▶ _The task_
From the entries below, count the lines with "script". Write only the count.

==============================

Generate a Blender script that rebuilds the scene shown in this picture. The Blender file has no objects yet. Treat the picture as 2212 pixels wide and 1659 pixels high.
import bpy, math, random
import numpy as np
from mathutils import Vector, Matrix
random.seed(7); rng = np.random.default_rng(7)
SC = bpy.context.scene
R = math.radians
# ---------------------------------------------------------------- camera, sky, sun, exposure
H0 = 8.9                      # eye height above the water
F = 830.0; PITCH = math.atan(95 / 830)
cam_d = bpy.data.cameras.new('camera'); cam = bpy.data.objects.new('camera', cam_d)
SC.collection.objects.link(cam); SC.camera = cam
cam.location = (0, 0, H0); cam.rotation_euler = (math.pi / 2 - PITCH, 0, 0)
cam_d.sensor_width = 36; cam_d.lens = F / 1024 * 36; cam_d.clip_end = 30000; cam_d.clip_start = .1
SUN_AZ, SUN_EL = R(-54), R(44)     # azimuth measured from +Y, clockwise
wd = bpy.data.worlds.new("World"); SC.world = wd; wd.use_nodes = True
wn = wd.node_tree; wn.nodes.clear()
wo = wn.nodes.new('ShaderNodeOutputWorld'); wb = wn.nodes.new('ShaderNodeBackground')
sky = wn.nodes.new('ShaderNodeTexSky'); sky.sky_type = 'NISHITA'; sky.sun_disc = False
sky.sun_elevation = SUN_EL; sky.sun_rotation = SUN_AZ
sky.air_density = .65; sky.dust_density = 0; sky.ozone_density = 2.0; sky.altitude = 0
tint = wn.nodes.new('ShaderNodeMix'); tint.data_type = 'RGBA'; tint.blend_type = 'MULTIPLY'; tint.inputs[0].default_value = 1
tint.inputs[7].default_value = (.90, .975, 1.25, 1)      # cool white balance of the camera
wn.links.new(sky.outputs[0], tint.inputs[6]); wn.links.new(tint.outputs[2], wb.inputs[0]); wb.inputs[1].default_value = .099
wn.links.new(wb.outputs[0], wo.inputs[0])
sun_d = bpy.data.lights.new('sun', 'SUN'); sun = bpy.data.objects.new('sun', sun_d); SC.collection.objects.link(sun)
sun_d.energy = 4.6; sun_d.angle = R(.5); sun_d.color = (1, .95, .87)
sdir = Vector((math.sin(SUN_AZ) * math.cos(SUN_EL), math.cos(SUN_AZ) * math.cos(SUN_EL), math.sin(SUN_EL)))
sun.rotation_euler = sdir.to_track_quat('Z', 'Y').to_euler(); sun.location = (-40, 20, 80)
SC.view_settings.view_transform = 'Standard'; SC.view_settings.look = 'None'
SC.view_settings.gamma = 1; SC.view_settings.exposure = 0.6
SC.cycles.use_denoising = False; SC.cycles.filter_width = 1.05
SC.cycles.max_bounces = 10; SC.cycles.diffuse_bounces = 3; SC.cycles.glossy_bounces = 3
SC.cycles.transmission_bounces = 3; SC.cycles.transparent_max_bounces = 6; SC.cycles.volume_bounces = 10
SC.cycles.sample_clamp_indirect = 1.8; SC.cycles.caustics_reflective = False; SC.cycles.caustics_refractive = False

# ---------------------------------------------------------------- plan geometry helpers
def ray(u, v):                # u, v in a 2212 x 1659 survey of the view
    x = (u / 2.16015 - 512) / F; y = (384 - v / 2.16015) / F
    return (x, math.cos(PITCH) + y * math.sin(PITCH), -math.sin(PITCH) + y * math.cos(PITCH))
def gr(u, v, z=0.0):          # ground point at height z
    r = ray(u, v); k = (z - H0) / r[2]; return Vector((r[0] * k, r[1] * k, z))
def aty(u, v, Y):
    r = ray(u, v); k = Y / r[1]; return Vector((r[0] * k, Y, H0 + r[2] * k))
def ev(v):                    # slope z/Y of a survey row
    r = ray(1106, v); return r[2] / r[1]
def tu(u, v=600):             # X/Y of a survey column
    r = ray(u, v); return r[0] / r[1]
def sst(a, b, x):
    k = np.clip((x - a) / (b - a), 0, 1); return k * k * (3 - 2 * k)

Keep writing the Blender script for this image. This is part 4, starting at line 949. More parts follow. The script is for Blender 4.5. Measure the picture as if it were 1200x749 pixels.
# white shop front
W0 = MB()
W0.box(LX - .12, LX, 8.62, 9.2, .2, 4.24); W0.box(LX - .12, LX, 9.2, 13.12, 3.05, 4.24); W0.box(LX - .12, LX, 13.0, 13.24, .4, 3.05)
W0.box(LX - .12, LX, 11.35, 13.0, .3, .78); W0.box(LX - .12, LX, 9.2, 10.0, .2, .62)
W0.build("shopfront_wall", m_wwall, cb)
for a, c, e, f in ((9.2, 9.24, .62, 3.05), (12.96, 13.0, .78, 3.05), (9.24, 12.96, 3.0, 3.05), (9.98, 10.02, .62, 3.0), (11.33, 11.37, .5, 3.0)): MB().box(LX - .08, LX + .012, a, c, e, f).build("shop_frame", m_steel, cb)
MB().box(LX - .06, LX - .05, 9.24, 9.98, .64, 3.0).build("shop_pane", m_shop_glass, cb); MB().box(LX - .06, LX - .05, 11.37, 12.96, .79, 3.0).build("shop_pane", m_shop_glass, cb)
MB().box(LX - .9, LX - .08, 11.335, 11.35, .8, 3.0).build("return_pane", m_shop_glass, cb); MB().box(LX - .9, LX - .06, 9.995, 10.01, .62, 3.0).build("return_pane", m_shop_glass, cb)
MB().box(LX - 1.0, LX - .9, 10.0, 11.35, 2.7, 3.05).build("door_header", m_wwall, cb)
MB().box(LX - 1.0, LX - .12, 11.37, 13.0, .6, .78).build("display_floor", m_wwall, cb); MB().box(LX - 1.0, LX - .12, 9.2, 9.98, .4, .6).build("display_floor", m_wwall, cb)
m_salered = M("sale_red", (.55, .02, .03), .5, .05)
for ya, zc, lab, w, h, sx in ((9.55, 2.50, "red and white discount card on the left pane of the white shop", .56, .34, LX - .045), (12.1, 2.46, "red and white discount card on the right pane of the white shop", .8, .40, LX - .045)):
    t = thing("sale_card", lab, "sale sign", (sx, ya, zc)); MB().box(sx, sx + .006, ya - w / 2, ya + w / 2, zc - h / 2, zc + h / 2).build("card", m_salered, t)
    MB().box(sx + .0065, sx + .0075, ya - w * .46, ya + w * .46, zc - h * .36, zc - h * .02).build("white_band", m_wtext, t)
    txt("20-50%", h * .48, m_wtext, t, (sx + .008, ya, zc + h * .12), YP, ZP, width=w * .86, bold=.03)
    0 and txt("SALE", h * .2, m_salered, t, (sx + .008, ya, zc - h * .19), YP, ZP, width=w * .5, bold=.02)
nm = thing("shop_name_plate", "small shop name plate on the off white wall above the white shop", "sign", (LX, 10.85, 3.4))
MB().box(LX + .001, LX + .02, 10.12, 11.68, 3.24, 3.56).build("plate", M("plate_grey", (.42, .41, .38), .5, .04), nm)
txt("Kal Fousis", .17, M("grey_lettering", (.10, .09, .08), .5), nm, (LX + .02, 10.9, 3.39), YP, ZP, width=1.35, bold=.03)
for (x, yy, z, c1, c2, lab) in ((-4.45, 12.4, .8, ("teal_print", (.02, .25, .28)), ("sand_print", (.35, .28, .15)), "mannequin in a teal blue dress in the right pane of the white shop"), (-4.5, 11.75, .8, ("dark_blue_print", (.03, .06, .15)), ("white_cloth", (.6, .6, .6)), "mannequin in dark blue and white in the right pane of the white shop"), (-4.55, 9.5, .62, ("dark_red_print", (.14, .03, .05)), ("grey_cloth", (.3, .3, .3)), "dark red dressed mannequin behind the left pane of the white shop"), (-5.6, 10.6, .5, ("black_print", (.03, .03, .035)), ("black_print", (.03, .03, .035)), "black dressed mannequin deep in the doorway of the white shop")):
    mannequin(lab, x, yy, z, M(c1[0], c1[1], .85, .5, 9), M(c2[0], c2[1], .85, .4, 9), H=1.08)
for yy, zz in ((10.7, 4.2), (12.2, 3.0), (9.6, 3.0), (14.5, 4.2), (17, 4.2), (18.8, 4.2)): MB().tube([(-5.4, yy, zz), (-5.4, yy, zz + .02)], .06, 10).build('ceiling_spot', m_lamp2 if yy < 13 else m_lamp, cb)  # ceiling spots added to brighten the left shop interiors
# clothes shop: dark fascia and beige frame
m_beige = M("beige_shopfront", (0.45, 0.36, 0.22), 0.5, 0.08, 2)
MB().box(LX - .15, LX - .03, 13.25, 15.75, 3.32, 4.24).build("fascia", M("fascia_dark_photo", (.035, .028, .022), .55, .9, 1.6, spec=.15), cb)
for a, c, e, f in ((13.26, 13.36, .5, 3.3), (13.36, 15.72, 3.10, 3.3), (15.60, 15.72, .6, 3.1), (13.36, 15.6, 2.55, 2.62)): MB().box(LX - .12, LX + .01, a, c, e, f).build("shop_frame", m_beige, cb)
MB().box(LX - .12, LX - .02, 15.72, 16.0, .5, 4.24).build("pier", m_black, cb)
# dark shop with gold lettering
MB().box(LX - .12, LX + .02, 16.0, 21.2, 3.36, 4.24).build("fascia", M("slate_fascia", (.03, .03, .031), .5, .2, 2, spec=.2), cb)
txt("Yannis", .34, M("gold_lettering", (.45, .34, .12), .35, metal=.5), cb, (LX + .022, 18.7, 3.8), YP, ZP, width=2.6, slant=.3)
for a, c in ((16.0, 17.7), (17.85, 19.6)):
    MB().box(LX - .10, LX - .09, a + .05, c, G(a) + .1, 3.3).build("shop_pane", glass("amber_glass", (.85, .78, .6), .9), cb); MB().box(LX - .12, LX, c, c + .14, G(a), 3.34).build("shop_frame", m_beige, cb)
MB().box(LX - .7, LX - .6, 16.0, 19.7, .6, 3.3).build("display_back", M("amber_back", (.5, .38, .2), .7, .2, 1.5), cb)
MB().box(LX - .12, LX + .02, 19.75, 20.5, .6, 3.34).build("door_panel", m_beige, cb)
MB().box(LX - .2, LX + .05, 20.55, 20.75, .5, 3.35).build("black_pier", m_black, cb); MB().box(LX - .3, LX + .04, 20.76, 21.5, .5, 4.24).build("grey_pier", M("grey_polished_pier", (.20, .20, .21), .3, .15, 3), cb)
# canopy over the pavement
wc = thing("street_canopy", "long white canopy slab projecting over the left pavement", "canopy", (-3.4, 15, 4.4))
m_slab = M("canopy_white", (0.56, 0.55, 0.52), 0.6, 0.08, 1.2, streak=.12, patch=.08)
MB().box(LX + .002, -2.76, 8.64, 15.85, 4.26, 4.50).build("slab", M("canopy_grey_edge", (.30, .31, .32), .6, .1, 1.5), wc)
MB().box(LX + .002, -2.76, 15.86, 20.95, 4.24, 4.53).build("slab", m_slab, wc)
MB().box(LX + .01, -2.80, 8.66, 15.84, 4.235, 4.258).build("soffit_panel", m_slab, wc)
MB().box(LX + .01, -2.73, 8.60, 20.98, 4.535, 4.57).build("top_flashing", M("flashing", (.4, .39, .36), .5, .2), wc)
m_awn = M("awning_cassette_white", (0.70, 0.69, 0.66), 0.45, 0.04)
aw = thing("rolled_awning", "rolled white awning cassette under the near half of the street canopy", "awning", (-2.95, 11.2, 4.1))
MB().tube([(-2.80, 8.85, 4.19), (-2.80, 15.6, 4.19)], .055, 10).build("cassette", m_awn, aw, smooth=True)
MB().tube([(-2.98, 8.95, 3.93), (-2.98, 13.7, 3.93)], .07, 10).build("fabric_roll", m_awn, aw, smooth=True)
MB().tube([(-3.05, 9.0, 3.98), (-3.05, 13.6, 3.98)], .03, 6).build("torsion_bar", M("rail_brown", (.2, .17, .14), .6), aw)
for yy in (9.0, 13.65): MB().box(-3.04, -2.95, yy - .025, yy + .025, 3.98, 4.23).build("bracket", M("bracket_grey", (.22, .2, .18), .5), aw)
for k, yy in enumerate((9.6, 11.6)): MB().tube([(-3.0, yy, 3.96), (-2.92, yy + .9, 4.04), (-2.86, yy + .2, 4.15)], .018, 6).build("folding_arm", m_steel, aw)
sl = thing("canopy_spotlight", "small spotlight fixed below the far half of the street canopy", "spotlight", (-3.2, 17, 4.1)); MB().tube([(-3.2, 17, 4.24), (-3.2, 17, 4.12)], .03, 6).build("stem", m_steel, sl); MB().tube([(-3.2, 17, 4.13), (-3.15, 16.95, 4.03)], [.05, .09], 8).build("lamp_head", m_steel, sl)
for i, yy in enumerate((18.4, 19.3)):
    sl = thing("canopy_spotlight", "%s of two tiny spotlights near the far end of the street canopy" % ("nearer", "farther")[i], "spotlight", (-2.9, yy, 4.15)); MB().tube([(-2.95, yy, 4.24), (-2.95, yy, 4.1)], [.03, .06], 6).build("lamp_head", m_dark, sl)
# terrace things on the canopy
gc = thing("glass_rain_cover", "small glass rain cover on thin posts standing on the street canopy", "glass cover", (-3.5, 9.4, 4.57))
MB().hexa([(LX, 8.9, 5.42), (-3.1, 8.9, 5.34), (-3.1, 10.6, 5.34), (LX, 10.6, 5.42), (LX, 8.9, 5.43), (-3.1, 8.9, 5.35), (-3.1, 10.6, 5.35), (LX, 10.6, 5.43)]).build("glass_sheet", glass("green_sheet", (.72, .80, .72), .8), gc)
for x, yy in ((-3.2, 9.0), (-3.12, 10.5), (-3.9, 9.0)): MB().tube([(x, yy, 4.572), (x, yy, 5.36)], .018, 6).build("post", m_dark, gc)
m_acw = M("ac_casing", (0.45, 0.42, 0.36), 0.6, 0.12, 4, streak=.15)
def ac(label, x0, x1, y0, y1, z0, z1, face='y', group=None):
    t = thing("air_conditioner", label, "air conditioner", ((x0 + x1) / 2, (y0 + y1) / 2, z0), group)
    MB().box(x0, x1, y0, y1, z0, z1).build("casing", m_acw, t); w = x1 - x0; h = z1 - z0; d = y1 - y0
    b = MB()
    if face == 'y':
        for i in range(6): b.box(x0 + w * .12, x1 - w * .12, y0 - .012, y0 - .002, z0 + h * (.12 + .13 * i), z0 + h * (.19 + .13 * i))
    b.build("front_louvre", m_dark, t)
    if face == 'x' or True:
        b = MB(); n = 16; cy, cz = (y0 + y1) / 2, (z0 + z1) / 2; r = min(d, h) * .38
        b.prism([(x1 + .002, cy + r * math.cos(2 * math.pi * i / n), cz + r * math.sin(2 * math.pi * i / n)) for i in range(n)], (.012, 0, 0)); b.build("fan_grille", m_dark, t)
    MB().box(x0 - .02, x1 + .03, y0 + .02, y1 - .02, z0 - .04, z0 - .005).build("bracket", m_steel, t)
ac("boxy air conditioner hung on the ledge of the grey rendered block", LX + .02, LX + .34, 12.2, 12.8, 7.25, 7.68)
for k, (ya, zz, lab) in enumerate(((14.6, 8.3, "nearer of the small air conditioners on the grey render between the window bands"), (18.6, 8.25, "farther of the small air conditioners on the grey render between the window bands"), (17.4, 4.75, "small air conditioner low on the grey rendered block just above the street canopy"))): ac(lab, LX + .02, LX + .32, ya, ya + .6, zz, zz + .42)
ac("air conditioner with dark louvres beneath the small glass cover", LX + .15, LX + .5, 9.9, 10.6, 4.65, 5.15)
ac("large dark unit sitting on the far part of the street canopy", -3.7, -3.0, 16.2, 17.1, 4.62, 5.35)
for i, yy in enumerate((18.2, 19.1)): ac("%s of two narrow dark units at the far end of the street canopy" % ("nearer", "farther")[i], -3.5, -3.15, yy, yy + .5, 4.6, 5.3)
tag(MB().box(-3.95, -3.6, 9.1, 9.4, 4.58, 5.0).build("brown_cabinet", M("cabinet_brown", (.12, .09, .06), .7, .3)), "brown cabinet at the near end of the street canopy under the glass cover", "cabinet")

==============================

▶ _Written answer_
2